11.07.2012

The Easy Part Over

It's not as if a Republican had won by a single vote; ergo, no "mandate."

It is, on the other hand, a narrow escape.

This makes no difference when the narrative is pre-determined: that The American People want deficit reduction and bi-partisanship. There's plenty of concern that the former aligns with the president's goals.

Of the latter, Obama's instinct to be "the adult" has seemed all about willingness to compromise with insatiable bullies. Charles Pierce writes at length here, about history as a river that "churns up the muck from the bottom and brings it to the surface," with "backwaters so obscure that they no longer appear on modern maps."

Given the noise machine's four-year rampage of bringing up "some of the deepest muck from the river basin," it's hard to disagree when Pierce wonders if Obama, in taking an overly flattering view of the citizenry, can realize "the bottomless thirst the country has for snake oil."

But there is also the matter of willingly selling snake oil, in the forms endorsed by the owners.

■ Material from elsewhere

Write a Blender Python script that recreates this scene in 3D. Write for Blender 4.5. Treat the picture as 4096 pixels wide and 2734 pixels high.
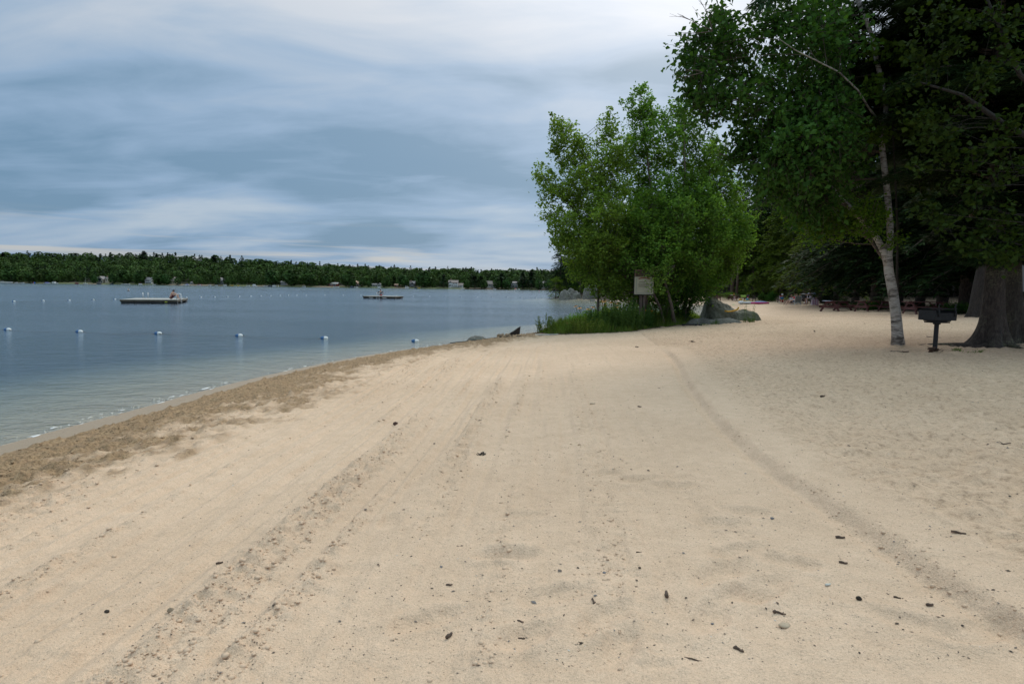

And the apparent decisions that, bully pulpit be damned, truth-telling and rule of law are just too impolitic. As Pierce suggests, the president
... has granted immunity to the country by granting immunity to many of the people who did that country the most damage, whether they were the criminals within the previous administration, who tortured without conscience or spied without warrants, or whether they were the criminals within the financial sector, who rigged the game, cheated millions of ordinary people out of their money, and then escaped back into the institutions that had been Too Big to Fail and that, remarkably, came out of the scandal even bigger than they were before.
With a House gerrymandered to stay in the grasp of lunatics, impeachment will begin in January (if not sooner). The noise machine may have been caught a bit off-guard last night, but soon enough it will function as if the election had never happened.

On the very positive side: Elizabeth Warren and Tammy Baldwin, among other wins.

And passage of marriage equality measures in four states. A truly heartening sign that demographics are changing, and that this particular wedge will lose its power for more of the electorate.